Set problem: Copy each line with the word "this" in it.

— START OF Source records —

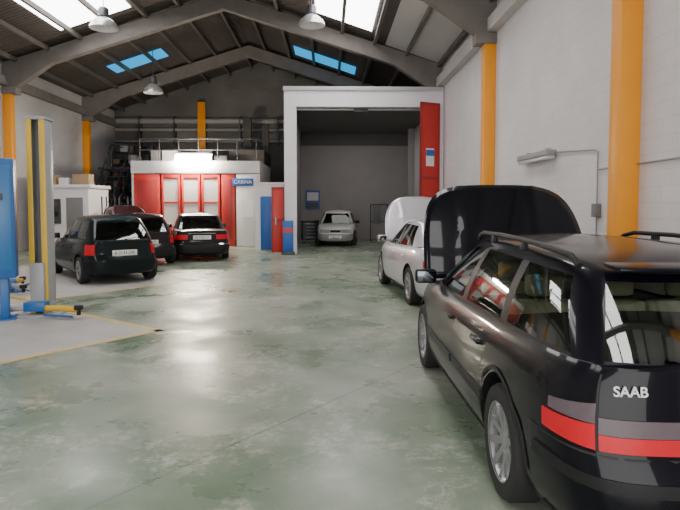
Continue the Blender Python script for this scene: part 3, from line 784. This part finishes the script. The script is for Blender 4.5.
for x in(-9.93,-9.07):
    mkobj('stringer',[(x,23.9,.02),(x,24.1,0.02),(x,27.1,3.3),(x,26.9,3.45),(x+.04,23.9,.02),(x+.04,24.1,.02),(x+.04,27.1,3.3),(x+.04,26.9,3.45)],[(0,1,2,3),(7,6,5,4),(0,4,5,1),(1,5,6,2),(2,6,7,3),(3,7,4,0)],DSTEEL,st)
    tube('handrail',[(x,24.0,1.2),(x,27.0,4.45),(x,28.4,4.45)],.025,DSTEEL,st)
    for k in range(4): tube('baluster',[(x,24.1+k*.95,.2+k*1.03),(x,24.1+k*.95,1.3+k*1.03)],.018,DSTEEL,st)
B(st,'landing',-10.6,-8.2,27.1,29.6,3.32,3.42,DSTEEL)
for x in(-10.5,-8.3): B(st,'landing_leg',x-.05,x+.05,27.2,27.3,0,3.32,DSTEEL); B(st,'landing_leg',x-.05,x+.05,29.4,29.5,0,3.32,DSTEEL)
wc=empty('white_office_cabin')
B(wc,'cabin_wall',-10.7,-8.7,21.3,21.4,0,2.3,WHITEP); B(wc,'cabin_side',-8.8,-8.7,21.4,23.2,0,2.3,WHITEP); B(wc,'cabin_roof',-10.75,-8.6,21.25,23.2,2.3,2.42,WHITEP,.01)
B(wc,'cabin_window_frame',-10.4,-9.7,21.26,21.3,1.0,1.9,DSTEEL); B(wc,'cabin_window_glass',-10.33,-9.77,21.25,21.26,1.07,1.83,WINDOWG); B(wc,'cabin_door',-9.5,-8.9,21.26,21.3,.02,1.95,GREYC,.01)
for x,w_,h_ in((-10.5,.5,.35),(-9.9,.35,.25),(-9.4,.6,.4)):
    B(wc,'stored_carton_on_roof',x,x+w_,21.6,22.1,2.425,2.425+h_,random.choice([CARD,WHITEP]),.01)
shelving('workbench_shelving',-8.45,21.9,.95,2.0)
shelving('workbench_shelving',-10.7,17.0,2.0,1.8,math.radians(90))
toolcart((-7.9,19.0),BLUEP,.9)
# ---------------------------------------------------------------- lamps
LR=M('lamp_reflector',(.5,.5,.5),.3,.6,.05,5); LI=M('lamp_inner',(.8,.8,.8),.3); OB=M('opal_bulb',(.85,.85,.85),.2)
def highbay(x,y,z,r=.3):
    h=empty('high_bay_lamp',(x,y,z))
    lathe('reflector_bell',[(r,0),(r*.97,.06),(r*.85,.16),(r*.55,.27),(r*.3,.33),(r*.28,.34)],36,LR,h,'Z')
    lathe('reflector_inner',[(r*.98,.005),(r*.82,.15),(r*.5,.26),(.001,.3)],36,LI,h,'Z')
    lathe('ballast_housing',[(r*.3,.33),(r*.36,.36),(r*.36,.56),(r*.26,.62),(.001,.62)],24,DSTEEL,h,'Z')
    lathe('bulb',[(.001,.04),(.05,.07),(.06,.13),(.03,.24),(.02,.3)],16,OB,h,'Z')
    tube('hanging_rod',[(0,0,.6),(0,0,rz(x)-z-.05)],.012,DSTEEL,h)
highbay(-6.7,17.8,6.95,.42); highbay(-.5,18.2,7.2,.42); highbay(-6.5,22.0,5.85,.36)
fl=empty('wall_fluorescent_fitting',(3.9,10.9,2.6))
B(fl,'housing',-.09,.09,-.8,.8,-.05,.05,PIPE,.015); B(fl,'diffuser',-.075,.075,-.78,.78,-.11,-.05,M('diffuser_grey',(.6,.6,.6),.3),.015)
for y in(-.5,.5): B(fl,'bracket',.0,.1,y-.03,y+.03,.03,.1,STEEL)
cd=empty('wall_conduit')
tube('conduit_a',[(3.97,10.1,2.6),(3.97,8.6,2.5),(3.97,8.5,2.46),(3.97,8.5,1.0)],.012,PIPE,cd)
tube('conduit_b',[(3.97,8.5,2.2),(3.97,5.5,2.22)],.012,PIPE,cd)
B(cd,'junction_box',3.92,4.0,8.42,8.58,1.5,1.7,GREYC,.01)

# ---------------------------------------------------------------- lights
def area(name,loc,rot,sx,sy,en,col=(1,1,1)):
    l=bpy.data.lights.new(name,'AREA'); l.shape='RECTANGLE'; l.size=sx; l.size_y=sy; l.energy=en; l.color=col
    o=bpy.data.objects.new(name,l); COL.objects.link(o); o.location=loc; o.rotation_euler=rot; return o
area('entrance_daylight',(-2.5,Y0-.4,2.5),(math.radians(90),0,0),10,4.6,720,(1,.965,.945))
area('back_room_fill',(1.2,25.5,5.1),(0,0,0),2.5,2.5,36,(1,.96,.93))  # added fill that sets the back room's brightness, not a fitting in the room
w=bpy.data.worlds.new('world'); SC.world=w; w.use_nodes=True
w.node_tree.nodes['Background'].inputs[0].default_value=(.95,.95,1,1); w.node_tree.nodes['Background'].inputs[1].default_value=.8

# ---------------------------------------------------------------- camera
cam=bpy.data.cameras.new('camera'); co=bpy.data.objects.new('camera',cam); COL.objects.link(co)
cam.sensor_width=36; cam.lens=580/680*36; pitch=math.radians(3.0)
cam.shift_y=-(50-580*math.tan(pitch))/680
co.location=(0,0,1.68); co.rotation_euler=(math.radians(90)-pitch,0,-math.atan(12/580)); cam.clip_start=.05; cam.clip_end=200
SC.camera=co
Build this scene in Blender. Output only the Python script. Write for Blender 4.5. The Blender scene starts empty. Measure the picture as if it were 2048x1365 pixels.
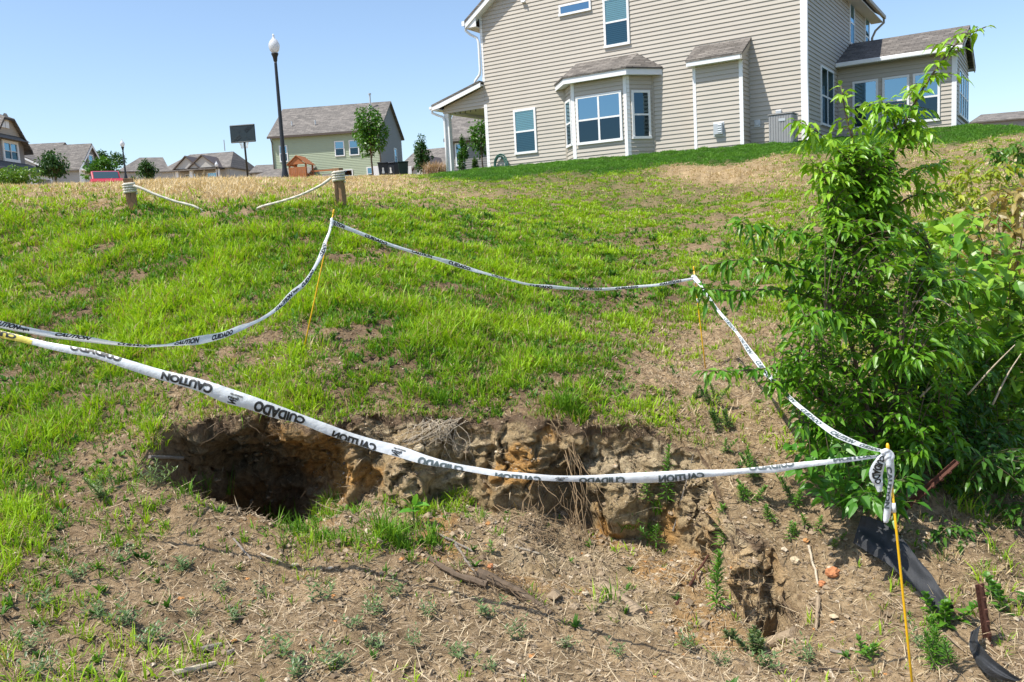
import bpy, bmesh, math, random
import numpy as np
from mathutils import Vector, Matrix, Quaternion

random.seed(7)
rng = np.random.default_rng(11)
scene = bpy.context.scene
COL = scene.collection
R = math.radians

# ------------------------------------------------------------------ camera
FPX, PITCH, ROLL = 1715.0, R(7.03), R(3.12)
CAM = np.array([0.0, 0.0, 1.7])
_f = np.array([0, math.cos(PITCH), -math.sin(PITCH)])
_d = np.array([0, -math.sin(PITCH), -math.cos(PITCH)])
_r = np.array([1.0, 0, 0])
_rt = math.cos(ROLL) * _r + math.sin(ROLL) * _d
_dn = -math.sin(ROLL) * _r + math.cos(ROLL) * _d
CM = np.array([_rt, _dn, _f])
cam_data = bpy.data.cameras.new('camera')
cam = bpy.data.objects.new('camera', cam_data)
COL.objects.link(cam)
scene.camera = cam
cam_data.sensor_width = 36.0
cam_data.lens = FPX / 2048 * 36.0
cam_data.clip_start = 0.05
cam_data.clip_end = 3000
m = Matrix(((_rt[0], -_dn[0], -_f[0], CAM[0]), (_rt[1], -_dn[1], -_f[1], CAM[1]),
            (_rt[2], -_dn[2], -_f[2], CAM[2]), (0, 0, 0, 1)))
cam.matrix_world = m

# ------------------------------------------------------------------ world and sun
SUN_EL, SUN_AZ = R(60), math.atan2(-0.918, -0.397)      # azimuth measured from +Y towards +X
SDIR = Vector((math.sin(SUN_AZ) * math.cos(SUN_EL), math.cos(SUN_AZ) * math.cos(SUN_EL), math.sin(SUN_EL)))
world = bpy.data.worlds.new('World')
scene.world = world
world.use_nodes = True
wn = world.node_tree.nodes
sky = wn.new('ShaderNodeTexSky')
sky.sky_type = 'NISHITA'
sky.sun_disc = False
sky.sun_elevation = SUN_EL
sky.sun_rotation = SUN_AZ
sky.altitude = 100
sky.air_density = 1.0
sky.dust_density = 0.9
sky.ozone_density = 2.4
wn['Background'].inputs['Strength'].default_value = 0.145
world.node_tree.links.new(sky.outputs[0], wn['Background'].inputs[0])
sun_data = bpy.data.lights.new('sun', 'SUN')
sun_data.energy = 4.7
sun_data.angle = R(0.5)
sun_data.color = (1.0, 0.955, 0.88)
sun = bpy.data.objects.new('sun', sun_data)
COL.objects.link(sun)
sun.rotation_euler = (-SDIR).to_track_quat('-Z', 'Y').to_euler()
scene.view_settings.view_transform = 'Standard'
scene.view_settings.look = 'None'
scene.view_settings.exposure = 0.5
scene.view_settings.gamma = 1.0
scene.cycles.max_bounces = 8
scene.cycles.transparent_max_bounces = 12


# ------------------------------------------------------------------ geometry helpers
def ray(px, py):
    return CM.T @ np.array([(px - 1024) / FPX, (py - 682.5) / FPX, 1.0])


def at(px, py, Y):
    d = ray(px, py)
    return CAM + d * (Y / d[1])


def V(p):
    return Vector((float(p[0]), float(p[1]), float(p[2])))


def tag(o, label=None, cat=None, group=None, kind=None):
    if label: o['label'] = label
    if cat: o['category'] = cat
    if group: o['group'] = group
    if kind: o['kind'] = kind
    return o


def empty(name, loc, rz=0.0, label=None, cat=None, group=None, scale=1.0):
    o = bpy.data.objects.new(name, None)
    o.empty_display_size = 0.2
    COL.objects.link(o)
    o.location = V(loc)
    o.rotation_euler = (0, 0, rz)
    o.scale = (scale,) * 3
    return tag(o, label, cat, group)


def link(name, me, mat, parent=None):
    o = bpy.data.objects.new(name, me)
    COL.objects.link(o)
    if mat is not None:
        for mm in (mat if isinstance(mat, (list, tuple)) else [mat]):
            me.materials.append(mm)
    if parent is not None:
        o.parent = parent
    return o


def np_mesh(name, verts, faces, mat, col=None, parent=None, smooth=False):
    """verts (n,3); faces: array (m,k) or list of such arrays; col (n,3) point colours"""
    me = bpy.data.meshes.new(name)
    verts = np.asarray(verts, dtype=np.float32)
    if not isinstance(faces, list): faces = [faces]
    faces = [np.asarray(f, dtype=np.int32) for f in faces if len(f)]
    idx = np.concatenate([f.ravel() for f in faces])
    sizes = np.concatenate([np.full(len(f), f.shape[1], dtype=np.int32) for f in faces])
    starts = np.concatenate([[0], np.cumsum(sizes)[:-1]]).astype(np.int32)
    me.vertices.add(len(verts))
    me.vertices.foreach_set('co', verts.ravel())
    me.loops.add(len(idx))
    me.loops.foreach_set('vertex_index', idx)
    me.polygons.add(len(sizes))
    me.polygons.foreach_set('loop_start', starts)
    me.polygons.foreach_set('use_smooth', np.full(len(sizes), smooth))
    me.update(calc_edges=True)
    if col is not None:
        a = me.attributes.new('col', 'FLOAT_COLOR', 'POINT')
        c = np.ones((len(verts), 4), dtype=np.float32)
        c[:, :3] = col
        a.data.foreach_set('color', c.ravel())
    return link(name, me, mat, parent)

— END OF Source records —

Full solution:
Continue the Blender Python script for this scene: part 3, from line 784. This part finishes the script. The script is for Blender 4.5.
Build this scene in Blender. Output only the Python script. Write for Blender 4.5. The Blender scene starts empty. Measure the picture as if it were 2048x1365 pixels.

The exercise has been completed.